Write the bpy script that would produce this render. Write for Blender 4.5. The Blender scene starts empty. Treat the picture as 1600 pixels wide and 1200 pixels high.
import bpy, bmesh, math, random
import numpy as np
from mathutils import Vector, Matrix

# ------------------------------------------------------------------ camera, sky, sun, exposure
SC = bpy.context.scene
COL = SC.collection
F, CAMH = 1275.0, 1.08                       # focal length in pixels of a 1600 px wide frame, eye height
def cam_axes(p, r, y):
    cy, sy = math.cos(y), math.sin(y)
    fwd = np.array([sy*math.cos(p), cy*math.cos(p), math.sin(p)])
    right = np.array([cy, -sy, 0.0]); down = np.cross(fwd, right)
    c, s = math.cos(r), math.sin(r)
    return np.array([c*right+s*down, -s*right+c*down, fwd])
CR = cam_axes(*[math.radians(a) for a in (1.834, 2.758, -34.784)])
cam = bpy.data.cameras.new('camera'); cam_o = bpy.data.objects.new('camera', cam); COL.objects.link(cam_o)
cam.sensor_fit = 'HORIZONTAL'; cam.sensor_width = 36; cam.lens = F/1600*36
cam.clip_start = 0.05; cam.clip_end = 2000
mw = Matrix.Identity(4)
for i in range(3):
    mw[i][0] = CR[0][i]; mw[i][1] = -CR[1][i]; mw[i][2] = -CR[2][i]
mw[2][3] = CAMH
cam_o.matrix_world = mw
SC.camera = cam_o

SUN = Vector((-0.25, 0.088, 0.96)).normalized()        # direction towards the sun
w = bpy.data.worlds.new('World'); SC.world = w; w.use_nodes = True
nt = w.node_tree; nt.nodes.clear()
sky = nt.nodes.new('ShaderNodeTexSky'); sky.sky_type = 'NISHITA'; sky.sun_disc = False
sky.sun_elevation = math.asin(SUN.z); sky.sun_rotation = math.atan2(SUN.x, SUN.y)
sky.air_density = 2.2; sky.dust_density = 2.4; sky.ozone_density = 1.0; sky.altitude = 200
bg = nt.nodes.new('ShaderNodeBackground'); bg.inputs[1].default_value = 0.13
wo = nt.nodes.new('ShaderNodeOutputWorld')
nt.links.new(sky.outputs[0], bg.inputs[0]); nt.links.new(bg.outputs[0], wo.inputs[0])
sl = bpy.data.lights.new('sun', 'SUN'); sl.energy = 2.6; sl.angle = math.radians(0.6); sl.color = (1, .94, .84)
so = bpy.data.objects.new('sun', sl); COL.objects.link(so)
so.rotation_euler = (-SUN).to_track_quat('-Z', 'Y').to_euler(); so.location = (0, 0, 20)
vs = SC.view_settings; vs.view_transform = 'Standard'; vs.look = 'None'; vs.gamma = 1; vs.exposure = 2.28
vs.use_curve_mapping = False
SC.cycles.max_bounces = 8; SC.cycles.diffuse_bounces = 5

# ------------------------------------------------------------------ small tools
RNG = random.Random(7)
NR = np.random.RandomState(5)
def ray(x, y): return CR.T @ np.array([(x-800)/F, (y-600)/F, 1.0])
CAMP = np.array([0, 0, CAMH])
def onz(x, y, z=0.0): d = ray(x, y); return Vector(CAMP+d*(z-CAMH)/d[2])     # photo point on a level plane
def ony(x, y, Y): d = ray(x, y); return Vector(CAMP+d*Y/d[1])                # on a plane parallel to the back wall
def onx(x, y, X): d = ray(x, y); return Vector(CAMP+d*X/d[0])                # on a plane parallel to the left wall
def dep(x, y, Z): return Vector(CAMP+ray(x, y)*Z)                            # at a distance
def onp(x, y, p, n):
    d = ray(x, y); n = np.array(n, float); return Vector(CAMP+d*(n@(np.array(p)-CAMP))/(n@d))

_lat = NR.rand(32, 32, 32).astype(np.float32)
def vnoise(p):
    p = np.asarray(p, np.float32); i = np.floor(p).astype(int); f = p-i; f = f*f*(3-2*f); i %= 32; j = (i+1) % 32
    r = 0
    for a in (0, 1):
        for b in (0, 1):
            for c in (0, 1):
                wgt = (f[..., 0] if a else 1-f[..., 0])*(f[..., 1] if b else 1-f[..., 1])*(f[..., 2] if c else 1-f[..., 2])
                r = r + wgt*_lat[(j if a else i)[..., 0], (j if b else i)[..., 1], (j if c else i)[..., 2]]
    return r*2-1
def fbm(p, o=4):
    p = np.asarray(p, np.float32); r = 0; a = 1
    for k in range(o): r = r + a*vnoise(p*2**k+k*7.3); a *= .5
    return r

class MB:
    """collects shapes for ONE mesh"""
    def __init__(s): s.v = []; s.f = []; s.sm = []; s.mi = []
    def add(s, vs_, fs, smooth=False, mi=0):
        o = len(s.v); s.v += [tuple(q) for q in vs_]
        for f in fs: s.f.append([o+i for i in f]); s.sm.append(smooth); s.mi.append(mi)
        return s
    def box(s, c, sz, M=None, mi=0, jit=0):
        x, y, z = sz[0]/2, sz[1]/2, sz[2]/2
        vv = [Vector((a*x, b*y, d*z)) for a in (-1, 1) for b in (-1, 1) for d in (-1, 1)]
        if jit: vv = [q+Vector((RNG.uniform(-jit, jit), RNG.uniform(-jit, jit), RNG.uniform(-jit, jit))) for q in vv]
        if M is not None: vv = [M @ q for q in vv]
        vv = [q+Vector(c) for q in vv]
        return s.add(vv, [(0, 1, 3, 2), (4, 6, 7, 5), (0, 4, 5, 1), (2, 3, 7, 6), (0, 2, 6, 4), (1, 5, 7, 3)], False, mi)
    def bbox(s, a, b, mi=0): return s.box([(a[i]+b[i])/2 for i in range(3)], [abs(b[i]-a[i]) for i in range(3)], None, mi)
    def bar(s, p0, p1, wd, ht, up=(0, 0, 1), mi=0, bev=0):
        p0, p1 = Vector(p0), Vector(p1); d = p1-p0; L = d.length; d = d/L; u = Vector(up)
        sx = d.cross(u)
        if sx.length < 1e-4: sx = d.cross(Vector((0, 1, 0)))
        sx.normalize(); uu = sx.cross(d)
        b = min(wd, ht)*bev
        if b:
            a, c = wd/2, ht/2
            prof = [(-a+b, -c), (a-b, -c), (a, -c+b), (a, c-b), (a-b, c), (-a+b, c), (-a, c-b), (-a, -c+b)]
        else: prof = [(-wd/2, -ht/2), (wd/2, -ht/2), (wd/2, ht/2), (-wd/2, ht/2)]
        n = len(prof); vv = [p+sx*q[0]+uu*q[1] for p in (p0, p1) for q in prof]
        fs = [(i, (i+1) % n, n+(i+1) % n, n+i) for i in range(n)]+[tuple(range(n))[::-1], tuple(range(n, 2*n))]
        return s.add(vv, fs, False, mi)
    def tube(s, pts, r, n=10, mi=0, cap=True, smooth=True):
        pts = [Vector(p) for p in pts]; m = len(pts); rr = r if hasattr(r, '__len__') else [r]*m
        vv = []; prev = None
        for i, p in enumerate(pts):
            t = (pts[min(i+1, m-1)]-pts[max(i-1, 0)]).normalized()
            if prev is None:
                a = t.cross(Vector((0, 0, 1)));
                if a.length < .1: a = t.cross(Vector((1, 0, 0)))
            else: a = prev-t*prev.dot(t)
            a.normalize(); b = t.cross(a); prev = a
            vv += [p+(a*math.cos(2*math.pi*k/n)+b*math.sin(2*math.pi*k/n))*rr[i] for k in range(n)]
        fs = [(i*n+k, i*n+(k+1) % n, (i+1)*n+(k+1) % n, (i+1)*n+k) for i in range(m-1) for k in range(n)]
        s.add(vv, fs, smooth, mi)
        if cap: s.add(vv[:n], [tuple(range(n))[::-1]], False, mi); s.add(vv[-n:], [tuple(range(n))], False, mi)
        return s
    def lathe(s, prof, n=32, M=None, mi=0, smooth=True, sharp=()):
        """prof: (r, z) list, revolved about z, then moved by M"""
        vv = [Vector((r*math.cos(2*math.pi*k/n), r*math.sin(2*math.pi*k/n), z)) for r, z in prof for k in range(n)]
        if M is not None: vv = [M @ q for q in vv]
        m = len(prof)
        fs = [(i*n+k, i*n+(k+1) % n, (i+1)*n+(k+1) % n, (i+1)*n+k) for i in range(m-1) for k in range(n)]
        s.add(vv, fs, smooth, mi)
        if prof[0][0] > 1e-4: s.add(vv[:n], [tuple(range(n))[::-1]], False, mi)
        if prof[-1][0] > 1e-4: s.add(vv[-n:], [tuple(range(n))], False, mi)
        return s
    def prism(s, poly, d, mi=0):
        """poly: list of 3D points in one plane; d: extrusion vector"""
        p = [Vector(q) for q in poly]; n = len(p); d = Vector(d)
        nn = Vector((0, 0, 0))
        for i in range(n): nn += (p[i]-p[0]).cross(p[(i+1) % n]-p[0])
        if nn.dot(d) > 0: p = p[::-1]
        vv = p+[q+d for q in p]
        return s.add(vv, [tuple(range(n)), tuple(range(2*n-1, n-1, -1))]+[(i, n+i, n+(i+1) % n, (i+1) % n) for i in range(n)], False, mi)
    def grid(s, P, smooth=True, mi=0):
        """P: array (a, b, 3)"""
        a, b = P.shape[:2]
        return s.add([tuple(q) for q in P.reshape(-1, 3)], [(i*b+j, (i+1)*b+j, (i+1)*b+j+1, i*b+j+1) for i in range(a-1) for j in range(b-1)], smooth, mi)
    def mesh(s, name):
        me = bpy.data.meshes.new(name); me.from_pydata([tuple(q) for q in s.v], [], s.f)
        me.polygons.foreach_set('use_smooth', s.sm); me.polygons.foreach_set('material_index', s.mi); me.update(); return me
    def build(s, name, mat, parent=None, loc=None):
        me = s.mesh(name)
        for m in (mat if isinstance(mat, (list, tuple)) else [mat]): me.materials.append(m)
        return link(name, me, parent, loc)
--
To be done:
Please write out exactly the lines from the start of the data through the line that contains "SC.camera = cam_o", both ends included, and nothing else.

Response to the exercise:
Write the bpy script that would produce this render. Write for Blender 4.5. The Blender scene starts empty. Treat the picture as 1600 pixels wide and 1200 pixels high.
import bpy, bmesh, math, random
import numpy as np
from mathutils import Vector, Matrix

# ------------------------------------------------------------------ camera, sky, sun, exposure
SC = bpy.context.scene
COL = SC.collection
F, CAMH = 1275.0, 1.08                       # focal length in pixels of a 1600 px wide frame, eye height
def cam_axes(p, r, y):
    cy, sy = math.cos(y), math.sin(y)
    fwd = np.array([sy*math.cos(p), cy*math.cos(p), math.sin(p)])
    right = np.array([cy, -sy, 0.0]); down = np.cross(fwd, right)
    c, s = math.cos(r), math.sin(r)
    return np.array([c*right+s*down, -s*right+c*down, fwd])
CR = cam_axes(*[math.radians(a) for a in (1.834, 2.758, -34.784)])
cam = bpy.data.cameras.new('camera'); cam_o = bpy.data.objects.new('camera', cam); COL.objects.link(cam_o)
cam.sensor_fit = 'HORIZONTAL'; cam.sensor_width = 36; cam.lens = F/1600*36
cam.clip_start = 0.05; cam.clip_end = 2000
mw = Matrix.Identity(4)
for i in range(3):
    mw[i][0] = CR[0][i]; mw[i][1] = -CR[1][i]; mw[i][2] = -CR[2][i]
mw[2][3] = CAMH
cam_o.matrix_world = mw
SC.camera = cam_o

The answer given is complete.